Повесть «Медведь» – произведение сложное и многоплановое. Она может быть воспринята как аллегорическое изложение истории гибели американского Юга или история Америки в целом. Несомненно, однако, что это притча о человеческой жизни вообще. Масштабность повествованию придает характерное для всей «йокнапатофской саги» обращение автора к Библии, к древним мифическим представлениям и ритуалам коренных американцев. Сам строй мифопоэтического мышления Америки уходящей запечатлен в оригинальном принципе организации художественного мира повести, где прошлое переплетено с настоящим, ибо время здесь движется не в прогрессивной последовательности, а циклически, и судьба героя вмонтирована в его вечное круговращение.

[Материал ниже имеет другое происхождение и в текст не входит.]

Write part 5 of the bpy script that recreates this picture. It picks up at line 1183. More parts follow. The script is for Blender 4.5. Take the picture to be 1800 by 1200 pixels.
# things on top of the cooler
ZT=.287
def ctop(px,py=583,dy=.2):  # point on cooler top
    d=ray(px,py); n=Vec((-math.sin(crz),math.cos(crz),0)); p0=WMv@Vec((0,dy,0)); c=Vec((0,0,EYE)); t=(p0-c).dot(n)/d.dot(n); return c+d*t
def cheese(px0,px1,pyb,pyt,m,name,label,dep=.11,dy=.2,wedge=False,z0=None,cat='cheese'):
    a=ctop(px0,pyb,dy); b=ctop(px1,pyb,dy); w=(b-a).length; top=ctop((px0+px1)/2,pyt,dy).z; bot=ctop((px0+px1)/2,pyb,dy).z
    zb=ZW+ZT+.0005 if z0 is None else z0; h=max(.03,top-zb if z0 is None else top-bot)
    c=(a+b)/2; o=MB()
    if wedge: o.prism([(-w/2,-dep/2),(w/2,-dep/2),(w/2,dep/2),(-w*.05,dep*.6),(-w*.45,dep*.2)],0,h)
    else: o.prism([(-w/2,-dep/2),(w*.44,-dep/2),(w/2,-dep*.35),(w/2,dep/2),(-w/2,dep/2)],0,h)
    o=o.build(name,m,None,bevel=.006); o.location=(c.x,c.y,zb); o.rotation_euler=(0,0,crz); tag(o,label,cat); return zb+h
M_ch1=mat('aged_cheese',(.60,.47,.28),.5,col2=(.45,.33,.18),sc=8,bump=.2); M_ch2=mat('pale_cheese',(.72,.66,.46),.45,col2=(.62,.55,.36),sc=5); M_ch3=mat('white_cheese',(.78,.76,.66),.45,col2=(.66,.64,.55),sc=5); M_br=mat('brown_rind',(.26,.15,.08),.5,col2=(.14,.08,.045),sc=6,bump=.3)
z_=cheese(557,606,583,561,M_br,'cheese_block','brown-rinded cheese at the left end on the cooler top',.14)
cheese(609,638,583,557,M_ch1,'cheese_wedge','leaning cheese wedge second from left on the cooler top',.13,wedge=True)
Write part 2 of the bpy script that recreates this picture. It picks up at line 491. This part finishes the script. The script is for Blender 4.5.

Точное воспроизведение писателем мифологической концепции времени и человеческой жизни, самого стиля мифотворческого мышления – это результат его интуитивного приближения к первоосновам бытия, что, в свою очередь, связано с укорененностью Фолкнера в жизни патриархального американского Юга. Повесть «Медведь», как и творчество У. Фолкнера в целом, замкнута в пространстве, но беспредельно расширена во времени и основана не на индивидуальном или даже национальном конкретно-историческом, а на вечном общечеловеческом опыте.